The Ontario government is requiring the province’s publicly funded colleges and universities to develop a public free speech policy that adheres to the Chicago Principles by January 1, 2019. Institutions that fail to meet this requirement may suffer funding cuts.
The move fulfills a promise that Ontario premier Doug Ford—a conservative who is often compared to President Donald Trump—made during the provincial election earlier this year. In that election, Ford promised to ensure that free speech was protected in educational institutions across the province, following several conservatives being disinvited from or harassed at speaking events on Ontario campuses in the past decade.

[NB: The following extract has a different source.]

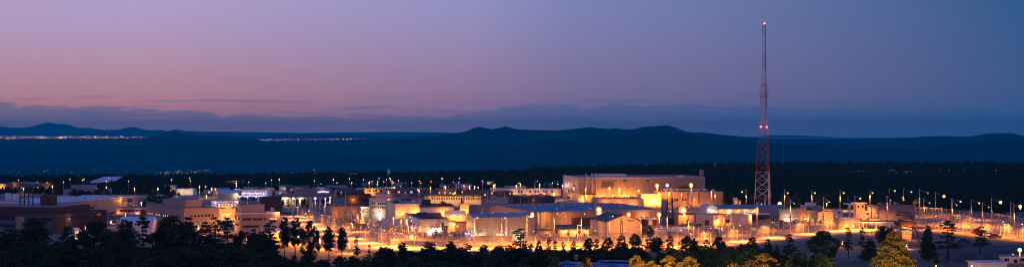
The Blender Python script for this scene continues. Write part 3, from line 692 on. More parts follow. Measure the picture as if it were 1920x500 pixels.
b = B('long_warehouse', 'very long beige warehouse with white roof and rooftop ventilators', 79, 606, 15, 382, pr=259, M=34, wall=M_beige, roof=M_wroof, kind='flat', cop=M_wroof)
b.seams('f', 9, M_grey); b.door('f', 239, 372, 248, 392, M_dark, 'roller_door'); b.lamp('f', 225, 373, 600, 'sod', r=.25); b.lamp('f', 244, 381, 250, 'wh', r=.12)
for x in (6, 12, 18, 30, 38, 44, 52, 58, 66, 73): b.stack(x, 3.5+(x % 3)*1.5, .7, .75, M_white, name='ventilator')
b.panel('f', 168, 386, 176, 391, M_rust)
b = B('pink_annex', 'low pink lit building between the warehouse and the white tent', 218, 645, 84, 391, pr=274, M=9, wall=M_mauve)
b.win('f', 224, 393, 268, 396, 6); b.lamp('f', 232, 402, 500, 'sod', r=.25); b.lamp('f', 258, 398, 900, 'pink', r=.15); b.lamp('f', 222, 397, 700, 'sod', r=.2)
b = B('lavender_annex', 'pale lavender two storey block behind the long warehouse', 118, 790, 78, 357, pr=206, M=16, wall=mat('lavender_stucco', (.36,.33,.38), .85, .1, .3), roof=M_froof)
b.upper(4, b.L-8, 2, 12, 2.6); b.win('f', 132, 360, 170, 364, 6); b.units(3, M_white)
b = B('small_orange_building', 'small orange lit building at the left edge below the distant lamps', 12, 900, 40, 346, L=5, pl=-50, wall=M_tan); b.lamp('l', 4, 350, 3000, 'sod')
b = B('loading_terminal', 'low dark building with lit windows under the streaked orange lamps', 60, 900, 50, 345, pl=13, pr=96, wall=M_dgrey, roof=M_broof)
b.win('f', 62, 350, 72, 354, 2, M_gwin); b.win('l', 33, 350, 42, 353, 2, M_gwin2); b.win('l', 33, 356, 42, 359, 2, M_gwin2)
# canopy roof on columns
def canopy_hall():
    Y = 980; x, y = XY(160, Y); r = thing('stadium_canopy', 'large tilted white canopy roof standing above the dark trees', 'building', (x, y, 0), 0)
    z0 = Z(343, Y); z1 = Z(334.5, Y)
    MB().add([(0,0,z0),(21,0,Z(338,Y)),(22,14,z1+1.2),(9,14,z1+1.0),(0,0,z0-.5),(21,0,Z(338,Y)-.5),(22,14,z1+.7),(9,14,z1+.5)], [(0,1,2,3),(4,7,6,5),(0,4,5,1),(1,5,6,2),(2,6,7,3),(3,7,4,0)]).build('canopy', M_wroof, r)
    MB().box(5, 23, 2, 12, 0, z0-2.2).build('wall', M_tan, r)
    for q in (1, 8, 14.5, 20): MB().tube((q,.8,0), (q,.8,z0-.6+q*.04), .2).build('column', M_steel, r)
canopy_hall()
b = B('lit_cream_block', 'small cream lit block standing above the trees with a railed top', 309, 900, 85, 348.5, pr=329, M=8, wall=M_cream); b.lamp('f', 313, 354, 1500, 'wh', r=.12, out=5); b.lamp('f', 325, 354, 1500, 'wh', r=.12, out=5)
b = B('lit_white_shed', 'low white lit shed right of the cream block', 331, 840, 85, 355, pr=362, M=8, wall=M_white); b.lamp('f', 338, 358, 1600, 'wh', r=.12, out=5); b.lamp('f', 355, 358, 1600, 'wh', r=.12, out=5)
b = B('lavender_shed', 'unlit pale lavender shed behind the pinkish office block', 335, 690, 85, 368, pr=368, M=6, wall=MATS['lavender_stucco']); b.stack(8, 2, 3.6, .35, M_white)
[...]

The University adopted the Chicago Principles, formally titled the University of Chicago Statement of Principles of Free Expression, in 2014, following a report issued by a committee chaired by Law School professor Geoffrey Stone. The Chicago Principles were soon adopted by other universities, most notably Purdue and Princeton.

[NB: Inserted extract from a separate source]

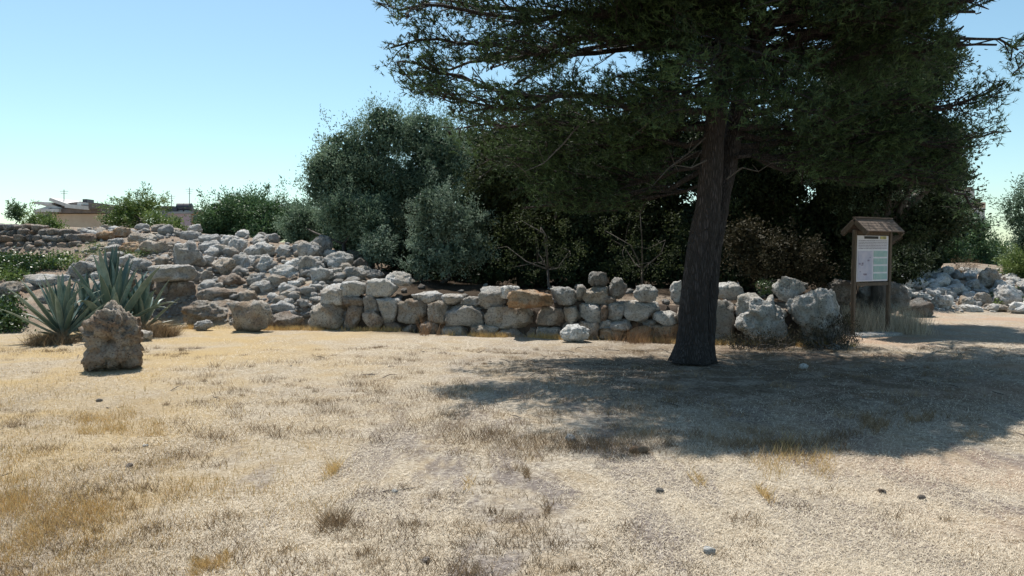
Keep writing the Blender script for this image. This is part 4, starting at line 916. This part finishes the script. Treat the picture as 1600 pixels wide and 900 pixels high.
def straw():
    rg = np.random.default_rng(55)
    x, y, px, py = screen_pts(420000, rg, pw=.85); z = height(x, y)
    m_ = fbm(np.stack([x * 1.6, y * .56, x * 0], 1), 41, 4)         # bare soil patches
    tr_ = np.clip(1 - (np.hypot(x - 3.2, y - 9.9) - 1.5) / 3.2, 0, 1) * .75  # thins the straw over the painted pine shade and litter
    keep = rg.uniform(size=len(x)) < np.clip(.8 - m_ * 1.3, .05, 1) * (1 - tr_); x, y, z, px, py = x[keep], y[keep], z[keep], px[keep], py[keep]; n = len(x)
    far = np.clip((y - 3) / 10, 0, 1); Hh = rg.uniform(.004, .022, n) * (1 + far); L = rg.uniform(.012, .038, n) * (1 + far * 1.0)
    a = rg.uniform(0, 6.283, n); d = np.stack([np.cos(a) * L, np.sin(a) * L, Hh * rg.uniform(.1, 1, n)], 1); c = np.stack([x, y, z + rg.uniform(0, .01, n)], 1)
    s = np.stack([-np.sin(a), np.cos(a), np.zeros(n)], 1) * (.0012 + .0022 * far)[:, None]
    V = np.stack([c - s, c + s, c + d], 1).reshape(-1, 3); left = np.clip((300 - px) / 500, 0, .45)
    tint = np.clip(rg.normal(.62, .28, n) - left, 0, 1)
    tag(link('straw_litter', mesh_np('straw_litter', V, np.arange(n * 3).reshape(-1, 3), M['straw'], tint=np.repeat(tint, 3))), 'short dry straw covering the lawn', 'straw', kind='stuff')
    # golden standing grass, mostly left foreground
    x, y, px, py = screen_pts(230000, rg, x1=900, pw=.75); z = height(x, y); m_ = fbm(np.stack([x * 1.1, y * .8, x * 0], 1), 61, 4)
    pr = np.clip(1.05 - px / 560, 0, .9) * np.clip((py - 545) / 200, .15, 1.3) * np.clip(.40 + .6 * fbm(np.stack([x * 4, y * 2.4, x * 0], 1), 62, 3) + m_ * .08, .10, .85); k = rg.uniform(size=len(x)) < pr; x, y, z, px = x[k], y[k], z[k], px[k]; n = len(x)
    C = np.stack([x, y, z], 1); V, Fc, T = blades(C, rg.uniform(.015, .075, n) * np.clip(.75 + m_[k] * .3, .5, 1.2), .0028 + .0003 * y, .45, rg, np.clip(rg.normal(.5, .25, n), 0, 1))
    tag(link('golden_grass', mesh_np('golden_grass', V, Fc, M['gold'], tint=T)), 'golden dry grass standing in patches on the left of the lawn', 'grass', kind='stuff')
    # brown tufts
    cx, cy, tp, tpy = screen_pts(3000, rg, y0=545, y1=930, pw=1.7); w = np.clip(fbm(np.stack([cx * .8, cy * .5, cx * 0], 1), 71, 3) * .8 + .08, 0, 1)
    w = np.maximum(w, (np.exp(-((tpy - 700) / 16) ** 2) * (tp > 680) * (tp < 1320) * .9)); w = np.maximum(w, np.exp(-((tpy - 625) / 30) ** 2) * (tp > 250) * (tp < 600) * .9); k = rg.uniform(size=len(cx)) < w; cx, cy = cx[k], cy[k]
    e_ = rg.uniform(690, 1330, 90); ey = rg.normal(699, 8, 90) + np.where(e_ < 800, -12, 0); f_ = rg.uniform(280, 1060, 150); fy = rg.uniform(560, 690, 150)
    g_ = rg.uniform(840, 1560, 60); gy_ = rg.uniform(570, 690, 60); e_ = np.concatenate([e_, f_, g_]); ey = np.concatenate([ey, fy, gy_]); cx = np.concatenate([cx, (e_ - 800) / F * gd(ey)]); cy = np.concatenate([cy, gd(ey)])
    per = 45; r = rg.uniform(.025, .12, len(cx)); hh = rg.uniform(.02, .07, len(cx)); hh[-300:] = rg.uniform(.05, .13, 300); r[-300:] = rg.uniform(.05, .14, 300); X = np.repeat(cx, per) + rg.normal(size=len(cx) * per) * np.repeat(r, per); Y = np.repeat(cy, per) + rg.normal(size=len(cx) * per) * np.repeat(r, per) * .7
    V, Fc, T = blades(np.stack([X, Y, height(X, Y)], 1), np.repeat(hh, per) * rg.uniform(.4, 1.2, len(X)), .004, .7, rg, np.clip(np.repeat(rg.uniform(.1, .8, len(cx)), per) + rg.normal(0, .15, len(X)), 0, 1))
    tag(link('dry_weeds', mesh_np('dry_weeds', V, Fc, M['drybrown'], tint=T)), 'low brown dry weeds scattered over the lawn', 'weeds', kind='stuff')
    # fringe along the wall foot
    px = rg.uniform(230, 1340, 26000); D = np.interp(px, wall_line_px, wall_line_D) - rg.uniform(-.12, .16, len(px)); x = (px - 800) / F * D; k = rg.uniform(size=len(px)) < np.clip(fbm(np.stack([px / 28, px * 0, px * 0], 1), 6, 3) + .45, .05, 1); x, D, px = x[k], D[k], px[k]
    V, Fc, T = blades(np.stack([x, D, height(x, D)], 1), rg.uniform(.03, .13, len(x)), .006, .45, rg, np.clip(rg.normal(.55, .25, len(x)), 0, 1))
    tag(link('wall_foot_grass', mesh_np('wall_foot_grass', V, Fc, M['gold'], tint=T)), 'dry yellow grass along the foot of the stones', 'grass', kind='stuff')
straw()
def twigs():
    rg = np.random.default_rng(91); mb = MB()
    for i in range(170):
        a = rg.uniform(0, 6.28); r = abs(rg.normal()) * 2.6 + .3; x, y = 2.7 + math.cos(a) * r * 1.3, 10.4 + math.sin(a) * r
        if y > 12.3: continue
        b = rg.uniform(0, 3.14); l = rg.uniform(.06, .28); z = H(x, y) + .01; d = np.array([math.cos(b) * l, math.sin(b) * l, rg.uniform(0, .03)])
        mb.tube([(x, y, z), np.array([x, y, z]) + d * .5 + rg.normal(size=3) * .012, np.array([x, y, z]) + d], [.005, .005, .002], 4, cap=False)
    tag(mb.build('fallen_twigs', M['grey_bark']), 'small fallen twigs lying under the pine', 'twigs', kind='stuff')
twigs()
def patch(name, label, cat, rect, mat, n, hr, seed, D=None, wd=.006, lean=.5, dspread=.25, group=None, parent_kind=None):
    rg = np.random.default_rng(seed); x0, y0, x1, y1 = rect
    if D is None: D = gd(y1)
    cen = P((x0 + x1) / 2, y1, D); wx = (x1 - x0) * D / F / 2; cl = rg.uniform(-1, 1, max(3, n // 60)); X = cen.x + (cl[rg.integers(len(cl), size=n)] * .85 + rg.normal(size=n) * .10) * wx; Y = D + rg.normal(size=n) * dspread * .6; Z = height(X, Y); top = (y1 - y0) * D / F
    V, Fc, T = blades(np.stack([X, Y, Z], 1), top * (hr + (1 - hr) * rg.uniform(0, 1, n) ** 1.8), wd, lean, rg, np.clip(rg.normal(.5, .28, n), 0, 1)); z0 = H(cen.x, D)
    t = thing(name, label, cat, (cen.x, D, z0), group=group); tag(link('stems', mesh_np('stems', V - np.array([cen.x, D, z0]), Fc, M[mat], tint=T), t), kind='stuff'); return t
patch('rusty_grass', 'rust-red dry grass before the wall left of the pine trunk', 'grass', (950, 498, 1062, 535), 'dryred', 900, .08, 1, 13.2, .005)
patch('rusty_grass', 'orange dry grass tuft growing against the wall under the long capstones', 'grass', (655, 478, 695, 524), 'dryred', 260, .08, 2, 14.4, .005)
def brush(label, ells, mat, seed, nsub, per, L=.05, Wd=.012, base=None, name='dry_bush', cat='dry bush'):
    rg = np.random.default_rng(seed); c0 = np.mean([c for c, r in ells], 0); b = np.array([c0[0], c0[1], H(c0[0], c0[1])]); t = thing(name, label, cat, b)
    o, subs = crown_mesh('twigs', ells, M[mat], rg, nsub, per, L, Wd, .12, 0, parent=t, origin=b, upb=.5); tag(o, kind='stuff'); mb = MB()
    for q in subs[:140]:
        g = np.array([q[0] * .7 + c0[0] * .3 + rg.normal() * .1, q[1], b[2]]); mb.tube([g - b, (g + q) / 2 - b + rg.normal(size=3) * .05, q - b], [.006, .005, .003], 3, cap=False)
    tag(mb.build('stems', M['grey_bark'], t), kind='stuff')
brush('brown dry brush in front of the large domed boulder', [E(1280,530,38,17,12.2,.25), E(1312,510,18,24,12.4,.2), E(1325,522,16,18,12.6,.2)], 'bramble', 3, 110, 22)
brush('low brown brush along the foot of the large craggy boulder', [E(1165,531,38,11,12.3,.2), E(1215,533,34,10,12.2,.2)], 'bramble', 4, 80, 20)
patch('straw_clump', 'tall straw-coloured grass growing around the board posts', 'grass', (1318, 470, 1445, 522), 'straw', 3600, .3, 5, 14.9, .007, .35, .4)
brush('tangled brown dead brush on top of the white rubble', [E(1508,418,18,15,24.2,.3)], 'drybrown', 6, 45, 30)
patch('dry_bush', 'brown dry clump on the grass between the agave and ruined pillar', 'dry bush', (222, 500, 275, 530), 'drybrown', 2600, .2, 7, 14.0, .008, .9)
patch('dry_bush', 'reddish dry litter mound at the foot of the spiky agave', 'dry bush', (45, 515, 120, 542), 'drybrown', 2200, .2, 8, 13.1, .008, .9)
def field(label, rect, mat, n, hgt, seed, name='grass_patch'):
    rg = np.random.default_rng(seed); x0, y0, x1, y1 = rect; k = 9; cx = rg.uniform(x0, x1, k); cy = rg.uniform(y0, y1, k); q = rg.integers(k, size=n)
    px = cx[q] + rg.normal(size=n) * (x1 - x0) * .09; py = np.minimum(cy[q] + rg.normal(size=n) * (y1 - y0) * .14, y1 + 4); D = gd(py); X = (px - 800) / F * D; b = np.array([X.mean(), D.mean(), 0]); b[2] = H(b[0], b[1])
    V, Fc, T = blades(np.stack([X, D, height(X, D)], 1), hgt * rg.uniform(.3, 1, n), .004, .6, rg, np.clip(rg.normal(.5, .28, n), 0, 1)); t = thing(name, label, 'grass', b)
    tag(link('stems', mesh_np('stems', V - b, Fc, M[mat], tint=T), t), kind='stuff')
for i, (r, mt, lb, n) in enumerate([((495, 775, 578, 818), 'drybrown', 'widest brown dry tuft in the left foreground lawn', 420), ((480, 700, 540, 735), 'gold', 'tall thin olive-yellow tuft behind the widest brown tuft', 220),
    ((1188, 752, 1214, 778), 'gold', 'small tawny tuft with dark base in the right centre lawn', 200), ((1078, 733, 1104, 754), 'gold', 'small yellow tuft just in front of the pine shadow', 160),
    ((812, 722, 836, 740), 'drybrown', 'small reddish tuft left of the shadow front edge', 160), ((850, 780, 880, 800), 'drybrown', 'tiny brown tuft in the middle foreground', 90),
    ((725, 735, 755, 758), 'gold', 'thin upright yellow tuft in the centre lawn', 60)]):
    patch('grass_tuft', lb, 'grass', r, mt, n, .2, 20 + i, wd=.0045, lean=.8, dspread=.14)
field('pale patch of standing grass at the front edge of the shadow', (1178, 698, 1300, 750), 'gold', 1100, .09, 1)
field('olive-yellow grass cushion at the bottom left foreground', (290, 868, 358, 900), 'gold', 1100, .05, 2)
field('brown weed cushion at the right end of the shadow edge', (1350, 655, 1400, 682), 'drybrown', 600, .10, 3)
field('sunlit brown weed on the right shadow border', (1420, 650, 1462, 664), 'drybrown', 320, .10, 4)
field('broad golden grass patch below the standing stone', (120, 640, 262, 676), 'gold', 2200, .06, 5)
# small stones and droppings on the lawn
for i, (r, mt, lb) in enumerate([((657, 872, 674, 886), 'rock_brown', 'dark pebble with pale top at the bottom centre'), ((1023, 762, 1038, 772), 'rock_dark', 'dark pebble left of the tawny tuft'),
    ((1373, 760, 1384, 771), 'rock_brown', 'brown pebble on the right lawn, left of a darker one'), ((1433, 772, 1447, 782), 'rock_dark', 'blackish pebble rightmost on the lawn'), ((1099, 855, 1118, 872), 'rock_white', 'white pebble at the bottom right of centre'),
    ((883, 680, 902, 692), 'rock_white', 'pale stone inside the front of the pine shadow'), ((983, 694, 1013, 710), 'rock_orange', 'flat pinkish stone at the front edge of the shadow'), ((1248, 566, 1262, 576), 'rock_white', 'small pale stone in the shade right of the trunk'),
    ((223, 692, 232, 698), 'rock_white', 'tiny white pebble on the golden left lawn'), ((1290, 536, 1312, 546), 'rock_white', 'pale flat rock on the ground left of the board'), ((150, 624, 160, 630), 'rock_dark', 'dark pebble below the standing stone'),
    ((196, 722, 208, 731), 'rock_brown', 'brown clod on the left lawn'), ((612, 762, 622, 770), 'rock_grey', 'grey pebble on the pale centre lawn')]):
    D = gd(r[3]); o = boulder(r, lb, mt, D=D, name='pebble', cat='pebble'); o.location.z = H(o.location.x, o.location.y) + o.dimensions.z * .25
S.render.engine = 'CYCLES'
S.render.resolution_x = 1024; S.render.resolution_y = 576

However, the move would be the largest-scale application of the Chicago Principles so far—Ontario is Canada’s most populous province, with a population of 13.6 million according to a 2014 census. Early last year, California’s legislature passed a bill urging the state’s universities to draft free speech policies in line with the Chicago principles, but the resolution was nonbinding.

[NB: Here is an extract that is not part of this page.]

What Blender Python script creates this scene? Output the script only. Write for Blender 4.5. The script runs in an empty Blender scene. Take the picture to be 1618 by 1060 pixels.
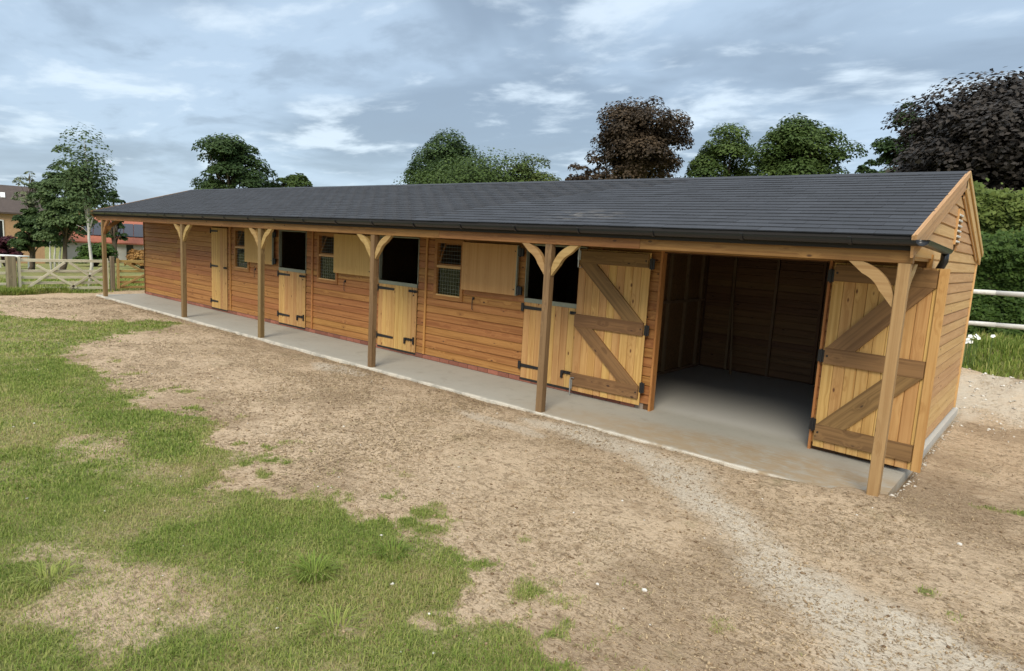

Ontario may just be a starting point for Canadian conservatives. Andrew Scheer, the Conservative Party Leader opposite to Prime Minister Justin Trudeau’s Liberal government, said last year that he was working on a proposal to retract federal funding from universities across Canada if they don’t protect campus free speech. Scheer said that free speech was being stifled on campuses across the nation.
“I think the stifling of free speech is of growing concern to many people on all sides of the political spectrum,” Scheer said in an interview on an Ontario radio station.
This isn’t the first time the Ford family has made headlines across the border. Premier Ford rose to national prominence in part due to his late brother Rob Ford. Rob Ford, the mayor of Toronto from 2010 to 2014, made international headlines in 2013 when a cell phone video surfaced in which he smoked crack cocaine and commented, while high, on political issues.